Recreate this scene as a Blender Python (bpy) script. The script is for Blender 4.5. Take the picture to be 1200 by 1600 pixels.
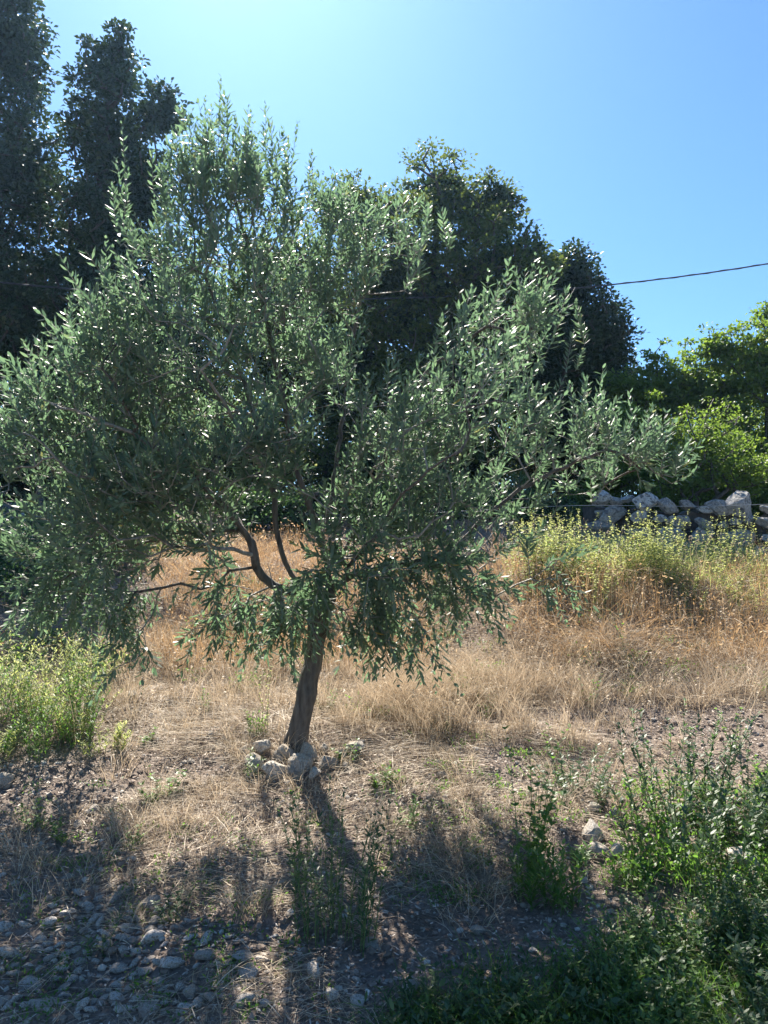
import bpy, math, random
import numpy as np
from mathutils import Vector
R = math.radians
rng = np.random.default_rng(7)
random.seed(7)
scene = bpy.context.scene
for o in list(bpy.data.objects): bpy.data.objects.remove(o)
C = scene.collection

# ------------------------------------------------------------------ camera
FPX = 1210.0
PITCH = math.atan(60/FPX)
CAM = np.array([0.0, 0.0, 1.6])
cam = bpy.data.cameras.new('camera'); camo = bpy.data.objects.new('camera', cam); C.objects.link(camo)
cam.sensor_fit = 'VERTICAL'; cam.sensor_height = 24; cam.lens = 12/math.tan(math.atan(800/FPX))
cam.clip_start = 0.05; cam.clip_end = 3000
camo.location = CAM; camo.rotation_euler = (R(90)+PITCH, 0, 0)
scene.camera = camo
scene.render.resolution_x = 768; scene.render.resolution_y = 1024

# ------------------------------------------------------------------ sky, sun, exposure
SUN_EL, SUN_AZ = R(46), R(-12.0)          # azimuth from +Y towards +X
world = bpy.data.worlds.new('World'); scene.world = world; world.use_nodes = True
wn = world.node_tree.nodes; wl = world.node_tree.links
bg = wn['Background']
sky = wn.new('ShaderNodeTexSky'); sky.sky_type = 'NISHITA'; sky.sun_disc = False
sky.sun_elevation = SUN_EL; sky.sun_rotation = SUN_AZ
sky.air_density = 1.0; sky.dust_density = 0.5; sky.ozone_density = 1.3; sky.altitude = 200
grade = wn.new('ShaderNodeMix'); grade.data_type = 'RGBA'; grade.blend_type = 'MULTIPLY'; grade.inputs[0].default_value = 1
wl.new(sky.outputs[0], grade.inputs[6]); grade.inputs[7].default_value = (.62, .95, 1.25, 1)   # a clear summer sky, a touch more cyan
wl.new(grade.outputs[2], bg.inputs[0]); bg.inputs[1].default_value = 0.051
sl = bpy.data.lights.new('sun', 'SUN'); so = bpy.data.objects.new('sun', sl); C.objects.link(so)
sl.energy = 5.0; sl.angle = R(0.5); sl.color = (1.0, 0.93, 0.82)
sd = Vector((math.sin(SUN_AZ)*math.cos(SUN_EL), math.cos(SUN_AZ)*math.cos(SUN_EL), math.sin(SUN_EL)))
so.rotation_euler = sd.to_track_quat('Z', 'Y').to_euler(); so.location = (0, 0, 20)
scene.view_settings.view_transform = 'Standard'; scene.view_settings.look = 'None'
scene.view_settings.exposure = 1.6; scene.view_settings.gamma = 1
scene.cycles.max_bounces = 8; scene.cycles.transmission_bounces = 4; scene.cycles.diffuse_bounces = 4
scene.cycles.use_denoising = True
HAZE = .00045

# ------------------------------------------------------------------ helpers
def unit(a):
    a = np.asarray(a, float); return a/np.maximum(np.linalg.norm(a, axis=-1, keepdims=True), 1e-9)
def ray(px, py):
    d = np.array([(px-600)/FPX, 0, 0]) + np.array([0, math.cos(PITCH), math.sin(PITCH)]) + (800-py)/FPX*np.array([0, -math.sin(PITCH), math.cos(PITCH)])
    return d
def at(px, py, D):
    d = ray(px, py); return CAM + d*(D/d[1])
def ss(a, b, x):
    t = np.clip((x-a)/(b-a), 0, 1); return t*t*(3-2*t)
_perm = np.random.default_rng(3).random((256, 256))
def vnoise(x, y):
    xi = np.floor(x).astype(int); yi = np.floor(y).astype(int); xf = x-xi; yf = y-yi
    u = xf*xf*(3-2*xf); v = yf*yf*(3-2*yf)
    g = lambda i, j: _perm[i & 255, j & 255]
    return (g(xi, yi)*(1-u)+g(xi+1, yi)*u)*(1-v)+(g(xi, yi+1)*(1-u)+g(xi+1, yi+1)*u)*v-0.5
_PY = np.array([-400, -10, 1.5, 2.6, 5.0, 6.2, 7.0, 7.8, 9.6, 10.6, 11.2, 14, 40, 500])
_PZ = np.array([-3, -0.6, -0.08, 0.0, 0.34, 0.54, 0.76, 1.20, 1.48, 1.62, 1.95, 2.2, 3.2, 9])
def gh(x, y):
    x = np.asarray(x, float); y = np.asarray(y, float)
    z = np.interp(y, _PY, _PZ)
    far = np.clip((np.abs(x)+np.abs(y))/40, 0, 1)
    z = z + 0.16*vnoise(x*.55+3, y*.55+9)*(1+6*far) + 0.07*vnoise(x*1.7, y*1.7+5)
    z = z + .22*(vnoise(x*1.9+11, y*1.9+31)+.5*vnoise(x*4.3, y*4.3+3))*np.exp(-((y-7.6)/1.0)**2)
    near = 1-np.clip((np.abs(x)-9)/3, 0, 1)
    near = near*(1-np.clip((y-13)/3, 0, 1))
    z = z + near*(0.045*vnoise(x*5.3, y*5.3) + 0.022*vnoise(x*13, y*13))
    z = z + .07*np.exp(-(((x+.57)/.55)**2+((y-5.05)/.4)**2))   # earth mounded round the olive
    return z
def ground(px, py):
    d = ray(px, py); t = np.arange(1.2, 30, 0.02)
    p = CAM[None]+t[:, None]*d[None]
    k = np.argmax(p[:, 2] < gh(p[:, 0], p[:, 1]))
    q = p[k]; return np.array([q[0], q[1], float(gh(q[0], q[1]))])
def grounds(xs, ys):
    return np.stack([xs, ys, gh(xs, ys)], 1)

class Acc:
    def __init__(s): s.v = []; s.t = []; s.q = []; s.n = 0
    def add(s, v, t=None, q=None):
        v = np.asarray(v, float).reshape(-1, 3)
        if t is not None and len(t): s.t.append(np.asarray(t, int).reshape(-1, 3)+s.n)
        if q is not None and len(q): s.q.append(np.asarray(q, int).reshape(-1, 4)+s.n)
        s.v.append(v); s.n += len(v)
    def build(s, name, mats, parent=None, smooth=True, origin=None):
        me = bpy.data.meshes.new(name)
        v = np.concatenate(s.v) if s.v else np.zeros((0, 3))
        if origin is not None: v = v-np.asarray(origin)
        T = np.concatenate(s.t) if s.t else np.zeros((0, 3), int)
        Q = np.concatenate(s.q) if s.q else np.zeros((0, 4), int)
        loops = np.concatenate([T.ravel(), Q.ravel()]).astype(np.int32)
        tot = np.concatenate([np.full(len(T), 3), np.full(len(Q), 4)]).astype(np.int32)
        st = np.concatenate([[0], np.cumsum(tot)[:-1]]).astype(np.int32)
        me.vertices.add(len(v)); me.vertices.foreach_set('co', v.astype(np.float32).ravel())
        me.loops.add(len(loops)); me.loops.foreach_set('vertex_index', loops)
        me.polygons.add(len(tot)); me.polygons.foreach_set('loop_start', st); me.polygons.foreach_set('loop_total', tot)
        me.update(calc_edges=True)
        me.polygons.foreach_set('use_smooth', np.full(len(tot), bool(smooth)))
        me.materials.append(mats)
        o = bpy.data.objects.new(name, me); C.objects.link(o)
        if parent is not None: o.parent = parent
        elif origin is not None: o.location = origin
        return o
def empty(name, loc):
    o = bpy.data.objects.new(name, None); C.objects.link(o); o.location = loc; o.empty_display_size = .1; return o
def tag(o, label=None, cat=None, group=None, kind=None):
    if label: o['label'] = label
    if cat: o['category'] = cat
    if group: o['group'] = group
    if kind: o['kind'] = kind
    return o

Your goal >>
The lines from the start of the data through the line that contains "scene.render.resolution_x = 768;" are to be returned exactly, please, with both ends included and every picture left out.

In response >>
Recreate this scene as a Blender Python (bpy) script. The script is for Blender 4.5. Take the picture to be 1200 by 1600 pixels.
import bpy, math, random
import numpy as np
from mathutils import Vector
R = math.radians
rng = np.random.default_rng(7)
random.seed(7)
scene = bpy.context.scene
for o in list(bpy.data.objects): bpy.data.objects.remove(o)
C = scene.collection

# ------------------------------------------------------------------ camera
FPX = 1210.0
PITCH = math.atan(60/FPX)
CAM = np.array([0.0, 0.0, 1.6])
cam = bpy.data.cameras.new('camera'); camo = bpy.data.objects.new('camera', cam); C.objects.link(camo)
cam.sensor_fit = 'VERTICAL'; cam.sensor_height = 24; cam.lens = 12/math.tan(math.atan(800/FPX))
cam.clip_start = 0.05; cam.clip_end = 3000
camo.location = CAM; camo.rotation_euler = (R(90)+PITCH, 0, 0)
scene.camera = camo
scene.render.resolution_x = 768; scene.render.resolution_y = 1024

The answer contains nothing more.